Das geplante Betreuungsgeld ist ein politischer Fehlgriff und hilft den Eltern nicht

Es gibt ein gut klingendes Wort, das Bundesfamilienministerin Kristina Schröder gern benutzt, wenn es um junge Eltern geht. "Wahlfreiheit" lautet es und soll all jenen Paaren gewährt werden, die berufstätig sind und sich für Kinder entscheiden. Wahlfreiheit. Schröder stellt sich vor, dass junge Eltern wählen können, ob sie ihre kleinen Kinder selbst betreuen möchten oder sie in die Kita bringen. Keinem soll durch das eine oder andere ein Nachteil entstehen, so wünscht es sich die CDU-Politikerin.

Das ist absurd und zynisch zugleich. Absurd deshalb, weil sich Union und FDP mittlerweile in einem widersprüchlichen Leistungskanon verrannt haben: 4,6 Milliarden Euro werden für das Elterngeld ausgegeben, das es jungen Müttern ermöglicht, ein Jahr nach der Geburt in ihren Job zurückzukehren. Zwölf Milliarden Euro, die in den Kita-Ausbau gesteckt werden, sorgen dafür, dass die Kleinen danach im Kindergarten betreut werden können. Damit alles gerecht zugeht, die konservative CSU endlich Ruhe gibt und den Koalitionsfrieden nicht weiter gefährdet, werden jetzt auch jene Eltern bis zu 150 Euro monatlich erhalten, die statt Kita lieber selbst erziehen wollen. Zwei Milliarden Euro soll die "Herdprämie" kosten. Und am Ende steht die Frage: Ja, was denn nun?

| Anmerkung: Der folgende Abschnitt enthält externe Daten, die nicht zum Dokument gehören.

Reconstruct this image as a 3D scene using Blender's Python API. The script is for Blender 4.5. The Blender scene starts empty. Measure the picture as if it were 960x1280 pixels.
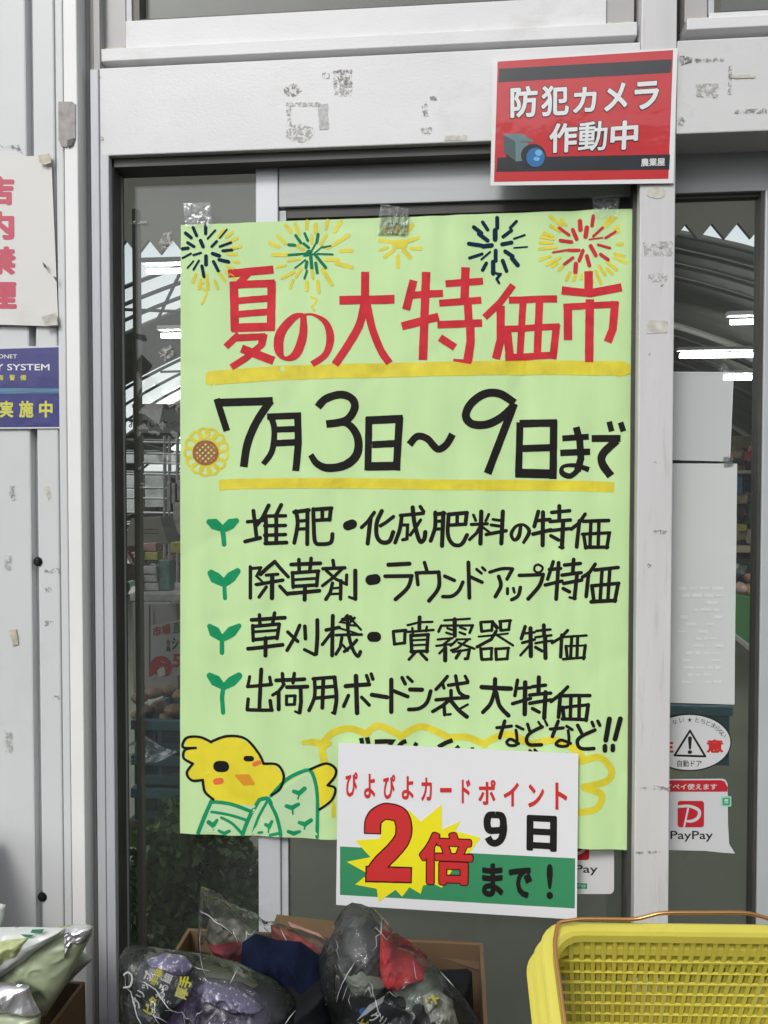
import bpy, bmesh, math, random
from mathutils import Vector, noise, Matrix
random.seed(7)
S = bpy.context.scene
COL = S.collection
R = math.radians
# ---------------------------------------------------------------- camera
YAW, PITCH, F = 5.1, 1.55, 1000.0          # focal length in photo pixels (960 wide)
cy_, sy_ = math.cos(R(YAW)), math.sin(R(YAW))
cp_, sp_ = math.cos(R(PITCH)), math.sin(R(PITCH))
FW = Vector((-sy_*cp_, cy_*cp_, -sp_)); RT = Vector((cy_, sy_, 0)); UP = RT.cross(FW)
def ray(px, py): return FW + RT*((px-480)/F) - UP*((py-640)/F)
_d = ray(510, 660)*1.395
CAM = Vector((-_d.x, 0.035-_d.y, 1.45))
cam = bpy.data.cameras.new('camera'); co = bpy.data.objects.new('camera', cam); COL.objects.link(co)
cam.sensor_fit = 'HORIZONTAL'; cam.sensor_width = 36; cam.lens = 36*F/960; cam.clip_start = 0.02; cam.clip_end = 500
co.matrix_world = Matrix(((RT.x, UP.x, -FW.x, CAM.x), (RT.y, UP.y, -FW.y, CAM.y), (RT.z, UP.z, -FW.z, CAM.z), (0, 0, 0, 1)))
S.camera = co
# ---------------------------------------------------------------- sky, sun, exposure
SUN_EL, SUN_AZ = 42, 200                   # degrees; azimuth clockwise from +Y (from behind the camera)
w = bpy.data.worlds.new('World'); S.world = w; w.use_nodes = True
nt = w.node_tree; nt.nodes.clear()
sk = nt.nodes.new('ShaderNodeTexSky'); sk.sky_type = 'NISHITA'; sk.sun_disc = False
sk.sun_elevation = R(SUN_EL); sk.sun_rotation = R(SUN_AZ); sk.dust_density = 1.5; sk.ozone_density = 0.6
hs = nt.nodes.new('ShaderNodeHueSaturation'); hs.inputs['Saturation'].default_value = 0.22
bg = nt.nodes.new('ShaderNodeBackground'); bg.inputs[1].default_value = 0.13
wo = nt.nodes.new('ShaderNodeOutputWorld')
nt.links.new(sk.outputs[0], hs.inputs['Color']); nt.links.new(hs.outputs[0], bg.inputs[0]); nt.links.new(bg.outputs[0], wo.inputs[0])
sl = bpy.data.lights.new('sun', 'SUN'); sl.energy = 0.9; sl.angle = R(14); sl.color = (1, .98, .95)
so = bpy.data.objects.new('sun', sl); COL.objects.link(so)
sdir = Vector((math.sin(R(SUN_AZ))*math.cos(R(SUN_EL)), math.cos(R(SUN_AZ))*math.cos(R(SUN_EL)), math.sin(R(SUN_EL))))
so.rotation_euler = sdir.to_track_quat('Z', 'Y').to_euler(); so.location = (0, -6, 8)
S.view_settings.view_transform = 'Standard'; S.view_settings.look = 'None'; S.view_settings.gamma = 1
S.view_settings.exposure = 0.74
try:
    S.cycles.max_bounces = 10; S.cycles.transparent_max_bounces = 24; S.cycles.caustics_reflective = False; S.cycles.caustics_refractive = False
except Exception: pass

# ---------------------------------------------------------------- helpers
def P(px, py, Y=0.0):
    d = ray(px, py); t = (Y-CAM.y)/d.y
    return CAM + d*t
def PX(px, Y, py=640): return P(px, py, Y).x
def PZ(py, Y, px=480): return P(px, py, Y).z
MATS = {}
def mat(name, col, rough=.5, metal=0, var=.0, vscale=6, bump=0, bscale=60, spec=.5, stretch=(1, 1, 1), coat=0, sub=None, dirt_or_glare=None, dscale=3, damt=.5, trans=0, alpha=None):
    if name in MATS: return MATS[name]
    m = bpy.data.materials.new(name); m.use_nodes = True; MATS[name] = m
    n = m.node_tree.nodes; l = m.node_tree.links; b = n['Principled BSDF']
    b.inputs['Base Color'].default_value = (*col, 1); b.inputs['Roughness'].default_value = rough
    b.inputs['Metallic'].default_value = metal; b.inputs['Specular IOR Level'].default_value = spec
    b.inputs['Coat Weight'].default_value = coat; b.inputs['Coat Roughness'].default_value = .05
    tc = n.new('ShaderNodeTexCoord'); mp = n.new('ShaderNodeMapping'); mp.inputs['Scale'].default_value = stretch
    l.new(tc.outputs['Object'], mp.inputs[0])
    src = None
    if var:
        t = n.new('ShaderNodeTexNoise'); t.inputs['Scale'].default_value = vscale; t.inputs['Detail'].default_value = 5
        l.new(mp.outputs[0], t.inputs['Vector'])
        r = n.new('ShaderNodeMapRange'); r.inputs['From Min'].default_value = .3; r.inputs['From Max'].default_value = .7
        r.inputs['To Min'].default_value = 1-var; r.inputs['To Max'].default_value = 1+var
        l.new(t.outputs[0], r.inputs[0])
        mx = n.new('ShaderNodeMix'); mx.data_type = 'RGBA'; mx.blend_type = 'MULTIPLY'; mx.inputs[0].default_value = 1
        mx.inputs[6].default_value = (*col, 1); l.new(r.outputs[0], mx.inputs[7]); src = mx.outputs[2]
        l.new(src, b.inputs['Base Color'])
    if dirt_or_glare:
        t = n.new('ShaderNodeTexNoise'); t.inputs['Scale'].default_value = dscale; t.inputs['Detail'].default_value = 9; t.inputs['Roughness'].default_value = .7
        l.new(mp.outputs[0], t.inputs['Vector'])
        r = n.new('ShaderNodeMapRange'); r.inputs['From Min'].default_value = .56; r.inputs['From Max'].default_value = .78
        r.inputs['To Min'].default_value = 0; r.inputs['To Max'].default_value = damt
        l.new(t.outputs[0], r.inputs[0])
        mx = n.new('ShaderNodeMix'); mx.data_type = 'RGBA'; l.new(r.outputs[0], mx.inputs[0])
        if src: l.new(src, mx.inputs[6])
        else: mx.inputs[6].default_value = (*col, 1)
        mx.inputs[7].default_value = (*dirt_or_glare, 1); l.new(mx.outputs[2], b.inputs['Base Color'])
    if bump:
        t = n.new('ShaderNodeTexNoise'); t.inputs['Scale'].default_value = bscale; t.inputs['Detail'].default_value = 4
        l.new(mp.outputs[0], t.inputs['Vector'])
        bp = n.new('ShaderNodeBump'); bp.inputs['Strength'].default_value = bump; bp.inputs['Distance'].default_value = .002
        l.new(t.outputs[0], bp.inputs['Height']); l.new(bp.outputs[0], b.inputs['Normal'])
        if coat: l.new(bp.outputs[0], b.inputs['Coat Normal'])
    if trans: b.inputs['Transmission Weight'].default_value = trans
    if alpha is not None: b.inputs['Alpha'].default_value = alpha
    return m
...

Die Familienpolitik der Bundesregierung folgt keinem Leitbild, sondern der Devise "von allem ein bisschen". Angesichts des demografischen Wandels und des wachsenden Geburtenrückgangs vor allem bei den gut ausgebildeten Frauen und Akademikerinnen ist das geradezu fahrlässig. Das erklärte Ziel muss sein, jungen Eltern und vor allem jungen Müttern die Vereinbarkeit von Kind und Karriere weiter zu erleichtern. Von der gemeinsamen Forderung der großen Wirtschaftsverbände, auf das Betreuungsgeld zu verzichten und das Geld etwa in den Kita-Ausbau zu investieren, geht deshalb ein wichtiger Impuls aus - auch wenn sie sie wegen des Fachkräftemangels vor allem aus Eigennutz formuliert haben dürften.

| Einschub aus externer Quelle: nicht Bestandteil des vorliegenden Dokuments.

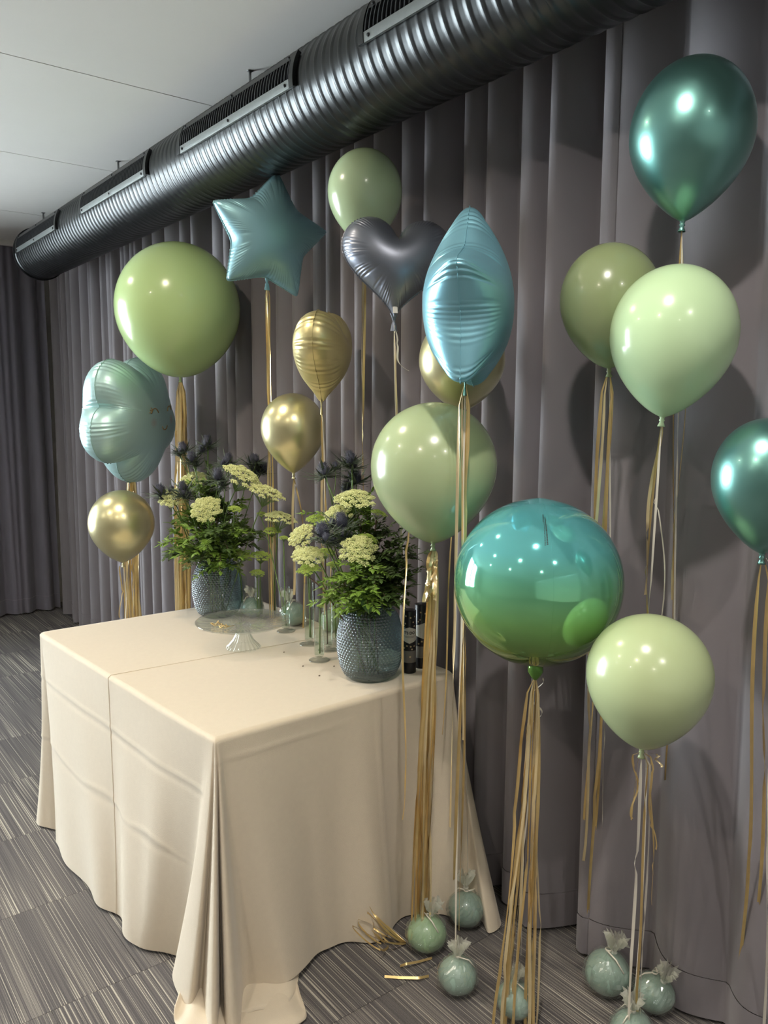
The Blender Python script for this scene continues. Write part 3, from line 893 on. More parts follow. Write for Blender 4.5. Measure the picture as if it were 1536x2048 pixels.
# ------------------------------------------------------------------ ribbons
def ribbon(parent, p0, p1, w, mat, rnd, name='gold_ribbon', sway=0.008, kinks=2, n=26, twist=None, mid=None):
    o = Vector(parent.location)
    p0 = Vector(p0) - o; p1 = Vector(p1) - o
    gath = Vector(parent['_k']) - o if '_k' in parent else None
    ph = rnd.uniform(0, 6.28); ph2 = rnd.uniform(0, 6.28)
    ks = sorted(rnd.uniform(0.1, 0.9) for _ in range(kinks)); ko = [(rnd.uniform(-1, 1) * 0.004, rnd.uniform(-1, 1) * 0.004) for _ in ks]
    a0 = rnd.uniform(-0.6, 0.6) + math.radians(-38); tw = twist if twist is not None else rnd.uniform(-1.6, 1.6)
    vs = []
    for i in range(n + 1):
        t = i / n
        p = p0.lerp(p1, t)
        if gath is not None and i == 0 and (p - gath).length < 0.06: p = gath.lerp(p, 0.2)
        if mid is not None: p += (Vector(mid) - o - (p0 + p1) / 2) * math.sin(math.pi * t)
        e = math.sin(math.pi * t) ** 0.5
        p.x += sway * e * math.sin(5 * t + ph); p.y += sway * e * math.sin(6 * t + ph2)
        for k, q in zip(ks, ko):
            g = math.exp(-abs(t - k) * 60); p.x += q[0] * g * 2; p.y += q[1] * g * 2
        a = a0 + tw * t + 0.5 * math.sin(9 * t + ph)
        for k in ks: a += 1.2 * math.exp(-abs(t - k) * 45)
        wf = min(1.0, 0.2 + i * 0.35)
        d = Vector((math.cos(a), math.sin(a), 0)) * (w / 2 * wf)
        b = Vector((-math.sin(a), math.cos(a), 0)) * (w * 0.12)
        vs += [p - d, p + b, p + d]
    fs = []
    for i in range(n):
        q = i * 3
        fs += [(q, q + 1, q + 4, q + 3), (q + 1, q + 2, q + 5, q + 4)]
    return mesh(name, vs, fs, mat, parent)

def tassel(parent, top, bottom, n, s0, s1, w, seed, jit=0.0, mats=('gold', 'gold', 'gold_pale'), ends=None):
    rnd = random.Random(seed)
    for k in range(n):
        a = rnd.uniform(0, 6.28); q = math.sqrt(rnd.random())
        p0 = Vector(top) + Vector((math.cos(a) * q * s0, math.sin(a) * q * s0, rnd.uniform(-0.01, 0.0)))
        p1 = Vector(bottom) + Vector((math.cos(a) * q * s1, math.sin(a) * q * s1, rnd.uniform(0, jit)))
        ribbon(parent, p0, p1, w * rnd.uniform(0.75, 1.15), M[rnd.choice(mats)], rnd, sway=0.006, kinks=3)

# ------------------------------------------------------------------ latex / chrome balloons
def egg_profile(r, a, b, q, n=40):
    pr = []
    for i in range(n // 2 + 1):
        t = math.pi / 2 * i / (n // 2)
        pr.append((max(r * math.sin(t), 0.0004), a * math.cos(t)))
    for i in range(1, n // 2 + 1):
        u = i / (n // 2)
        u = math.sin(u * math.pi / 2) ** 0.9
        rr = r * math.cos(u * math.pi / 2) ** q if u < 1 else 0.0
        pr.append((max(rr, 0.006 * min(1, r / 0.1)), -b * u))
    return pr
def balloon(name, label, cat, c, r, a, b, q, mat, tilt=(0, 0), group=None, neck=None):
    t = thing(name, label, cat, c, group=group)
    m = MB(); m.lathe(egg_profile(r, a, b, q), 64)
    body = m.build('body', mat, t); body.rotation_euler = (tilt[0], tilt[1], 0)
    m = MB(); m.lathe([(0.006, -b + 0.003), (0.0055, -b - 0.002), (0.0045, -b - 0.004), (0.0068, -b - 0.007), (0.0042, -b - 0.010), (0.007, -b - 0.017), (0.0085, -b - 0.021), (0.0075, -b - 0.0205)], 18)
    nk = m.build('knot', neck or mat, t); nk.rotation_euler = (tilt[0], tilt[1], 0)
    e = Euler((tilt[0], tilt[1], 0)).to_matrix()
    t['_n'] = list(Vector(c) + e @ Vector((0, 0, -b - 0.008)))
    return t
def neck_of(t):
    v = Vector(t['_n']); del t['_n']; t['_k'] = list(v); return v
R = random.Random(77)
# tilt helper: lean the balloon sideways in the picture plane by s radians (positive = neck to the left)
def lean(s):
    return (s * -0.61 * -1, s * 0.79)

# big sage balloon over the table's near right corner
t = balloon('latex_balloon', 'large round sage green latex balloon above the near bouquet, trailing a thick gold tassel', 'balloon', (1.445, 1.636, 1.448), 0.1717, 0.1730, 0.2126, 0.62, M['sage'], (0, 0))
nk = neck_of(t)
tassel(t, nk + Vector((0, 0, -0.006)), (1.441, 1.681, 0), 20, 0.012, 0.03, 0.0085, 3, 0.03)
ribbon(t, nk, (1.481, 1.693, 0.081), 0.006, M['white_ribbon'], R, 'white_string')
tassel(t, nk + Vector((0, 0, -0.01)), (1.404, 1.607, 1.073), 7, 0.01, 0.022, 0.012, 33, 0.05, ('gold_pale',))
ribbon(t, (1.394, 1.679, 1.313), (1.345, 1.643, 0.456), 0.006, M['gold'], R)
rr_ = random.Random(8)
base = Vector((1.423, 1.72, 0))
for k in range(9):          # springy loops at the end of the tassel
    pts = []
    L_ = rr_.uniform(0.10, 0.17); hh = rr_.uniform(0.05, 0.12); yw = rr_.uniform(-0.05, 0.06)
    dirx = Vector((-0.72, 0.50 + rr_.uniform(-.35, .35), 0)).normalized()
    side = Vector((dirx.y, -dirx.x, 0))
    for i in range(25):
        a = i / 24
        pts.append(base - Vector(t.location) + dirx * L_ * math.sin(a * 2.6) + side * yw * math.sin(a * 6.28) + Vector((0, 0, 0.004 + hh * math.sin(a * math.pi) ** 1.2)))
    vs = []
    for i, p in enumerate(pts):
        up_ = Vector((0, 0, 1)) * 0.5 + side * 0.8 * math.sin(i * 0.3 + k)
        vs += [p - up_ * 0.004, p + up_ * 0.004]
    mesh('curled_ribbon', vs, [(2 * i, 2 * i + 2, 2 * i + 3, 2 * i + 1) for i in range(24)], M['gold'], t)

# ombre orb
t = thing('orb_balloon', 'large glossy round orb balloon fading from turquoise to olive green', 'balloon', (1.508, 1.312, 1.173))
OR = 0.2087
m = MB(); m.lathe([(max(OR * math.sin(math.pi * i / 64), 0.0004), OR * math.cos(math.pi * i / 64) * 1.0 + (0.003 * max(0, 1 - i / 4.0))) for i in range(65)], 96); m.build('body', M['orb'], t)
vs = []
# seam: a fine meridian ridge facing the camera
sa = math.radians(231)
m = MB(); m.tube([((OR + 0.0002) * math.sin(p) * math.cos(sa), (OR + 0.0002) * math.sin(p) * math.sin(sa), (OR + 0.0002) * math.cos(p)) for p in np.linspace(0.02, math.pi - 0.05, 70)], 0.0005, 4); m.build('seam', M['orb'], t)
for col, (dphi, th0, th1) in enumerate([(-0.085, 0.50, 0.95), (-0.055, 0.55, 0.93), (-0.10, 0.5, 0.62)]):       # fine illegible print beside the seam
    vs = []; fs = []
    rp = random.Random(col)
    th = th0
    while th < th1:
        l = rp.uniform(0.006, 0.018); hw = 0.011 if col == 1 else 0.006
        a = sa + dphi + rp.uniform(-0.002, 0.002)
        b = len(vs)
        for q in (th, th + l):
            for s in (-hw, hw):
                rr = OR + 0.0007
                vs.append((rr * math.sin(q) * math.cos(a + s), rr * math.sin(q) * math.sin(a + s), rr * math.cos(q)))
        fs.append((b, b + 1, b + 3, b + 2))
        th += l + rp.uniform(0.004, 0.008)
    mesh('fine_print', vs, fs, M['ink'], t, False)
m = MB(); m.lathe([(0.014, -OR * 0.985), (0.019, -OR - 0.006), (0.020, -OR - 0.022), (0.012, -OR - 0.036), (0.004, -OR - 0.044)], 14)
m.build('neck', M['green_neck'], t)
nk = Vector(t.location) + Vector((0, 0, -OR - 0.04)); t['_k'] = list(nk)
tassel(t, nk + Vector((-0.006, 0.006, 0)), (1.414, 1.316, 0), 6, 0.008, 0.03, 0.008, 5, 0.0)
tassel(t, nk + Vector((0.004, -0.004, 0)), (1.472, 1.276, 0), 7, 0.006, 0.026, 0.008, 6, 0.0)
tassel(t, nk, (1.443, 1.298, 0), 3, 0.006, 0.03, 0.007, 16, 0.0)
ribbon(t, nk, (1.676, 1.489, -0.082), 0.004, M['white_ribbon'], R, 'white_string')
vs = []
for i in range(40):
    a = i / 39
    p = nk - Vector(t.location) + Vector((0.012 * math.sin(a * 11) + 0.014 * (1 - a), -0.012 * math.cos(a * 9), -0.13 * a))
    vs += [p - Vector((0.0015, 0, 0.002)), p + Vector((0.0015, 0, 0.002))]
mesh('curled_string', vs, [(2 * i, 2 * i + 2, 2 * i + 3, 2 * i + 1) for i in range(39)], M['white_ribbon'], t)

# mint balloon
t = balloon('latex_balloon', 'pale mint green latex balloon overlapping the dark sage one at right', 'balloon', (1.587, 1.014, 1.764), 0.1338, 0.1468, 0.1805, 0.66, M['mint'], lean(0.09))
nk = neck_of(t)
ribbon(t, nk, (1.675, 1.115, 1.153), 0.0075, M['gold_pale'], R, mid=(1.661, 1.1, 1.388))
ribbon(t, nk, (1.663, 1.12, 0.573), 0.006, M['gold'], R)
ribbon(t, nk, (1.651, 1.083, 0), 0.006, M['white_ribbon'], R, 'white_string')
ribbon(t, nk, (1.701, 1.085, 1.092), 0.003, M['white_ribbon'], R, 'white_string')

# dark sage balloon
t = balloon('latex_balloon', 'dark olive sage latex balloon behind the mint balloon', 'balloon', (1.637, 1.22, 1.862), 0.1188, 0.1320, 0.1620, 0.6, M['dark_sage'], lean(-0.02))
nk = neck_of(t)
for (ex, ey, w) in [(1168, 1640, .007), (1166, 1722, .006), (1176, 1850, .006), (1186, 1500, .007), (1180, 1560, .006)]:
    pass
ribbon(t, nk + Vector((-0.008, 0.008, 0)), (1.771, 1.347, 0.441), 0.0085, M['gold'], R)
ribbon(t, nk + Vector((-0.008, 0.006, 0)), (1.776, 1.348, 0.314), 0.0075, M['gold_pale'], R)
ribbon(t, nk + Vector((0.008, -0.008, 0)), (1.811, 1.35, 0.099), 0.008, M['gold'], R)
ribbon(t, nk + Vector((0.009, -0.006, 0)), (1.809, 1.336, 0.402), 0.008, M['gold'], R)
ribbon(t, nk, (1.881, 1.341, -0.015), 0.006, M['white_ribbon'], R, 'white_string')

# teal chrome balloon, top right
t = balloon('chrome_balloon', 'teal metallic balloon at the top right, highest of all', 'balloon', (1.642, 1.027, 2.192), 0.1298, 0.1546, 0.1838, 0.74, M['teal_chrome'], lean(0.06))
nk = neck_of(t)
ribbon(t, nk, (1.936, 1.151, 0.024), 0.006, M['white_ribbon'], R, 'white_string')
ribbon(t, nk, (1.815, 1.128, 1.117), 0.007, M['gold_pale'], R, mid=(1.781, 1.105, 1.6))
ribbon(t, nk, (1.85, 1.147, 0.613), 0.006, M['gold'], R)
# sage balloon, lower right
t = balloon('latex_balloon', 'soft sage green latex balloon low at right under the mint balloon', 'balloon', (1.522, 0.995, 1.015), 0.1363, 0.1357, 0.1724, 0.64, M['sage_lt'], lean(0.05))
nk = neck_of(t)
ribbon(t, nk, (1.607, 1.066, 0), 0.0075, M['white_ribbon'], R, 'white_string', sway=0.003)
ribbon(t, nk + Vector((0.012, -0.014, 0)), (1.653, 1.061, 0), 0.0075, M['white_ribbon'], R, 'white_string', sway=0.004)
ribbon(t, nk + Vector((0.01, -0.012, 0)), (1.648, 1.075, 0), 0.006, M['gold'], R)
ribbon(t, nk + Vector((0.012, -0.012, 0)), (1.563, 0.984, 0.591), 0.005, M['gold'], R)
ribbon(t, nk + Vector((0.015, -0.015, 0)), (1.587, 1.003, 0.434), 0.004, M['gold'], R)
ribbon(t, nk + Vector((0.022, -0.022, 0.0)), (1.544, 0.969, 0.802), 0.006, M['gold_pale'], R)
ribbon(t, nk + Vector((-0.012, 0.01, 0)), (1.525, 1.025, 0.662), 0.005, M['gold'], R)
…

Denn Wahlfreiheit - und das ist das Zynische an den Vorstellungen der Koalition - ist nicht erst nach dem ersten Geburtstag eines Kindes vonnöten, sondern weit davor. Doch genau hier ist von einer Wahlfreiheit nur wenig zu spüren.

Ein Baby zu bekommen bedeutet vor allem für die Hochqualifizierten meistens einen Karriereknick. Sie sind gut ausgebildet, haben Abitur, Universität und Jobeinstieg hinter sich und zögern verständlicherweise, die harte Arbeit oft eines ganzen Jahrzehnts wieder aufs Spiel zu setzen. Kind und auch noch Karriere zu wählen ist oft nicht drin. Das Oder wird zur Zwangsoption. Wer ein Jahr weg ist und danach mit neuen Verpflichtungen und weniger Flexibilität in den Job zurückkehrt, kann nicht damit rechnen, gleich in den alten Verantwortungsbereich zurückzukehren. Wer sich zwei oder drei Kinder wünscht und gleich mehrere Jahre dem Schreibtisch fernbleibt, fängt quasi wieder bei null an. Betroffen sind davon schon von Natur aus in erster Linie Frauen. Aber auch bei der späteren Erziehungsarbeit, das zeigen Statistiken, tragen sie selbst bei einem Vollzeitjob nach wie vor die Hauptlast.

Das Betreuungsgeld ist hier kontraproduktiv und hat mit echter Wahlfreiheit nichts zu tun. Auch nicht mit der Anerkennung von Erziehungsleistung, wie es von Kristina Schröder so schön heißt. Es sollte vielmehr anerkannt werden, wenn junge Eltern bereit sind, den Kraftakt Beruf und Kind zu meistern. Die Familienministerin müsste nur in ihre Schreibtischschublade gucken, wenn sie hierfür eine Anregung braucht: Die Ausweitung der Vätermonate beim Elterngeld liegt auf Eis, und auch der Kita-Ausbau verläuft nur schleppend. Hier zu investieren würde nicht nur jungen Frauen helfen, sondern wäre auch ein Zeugnis politischer Konsequenz.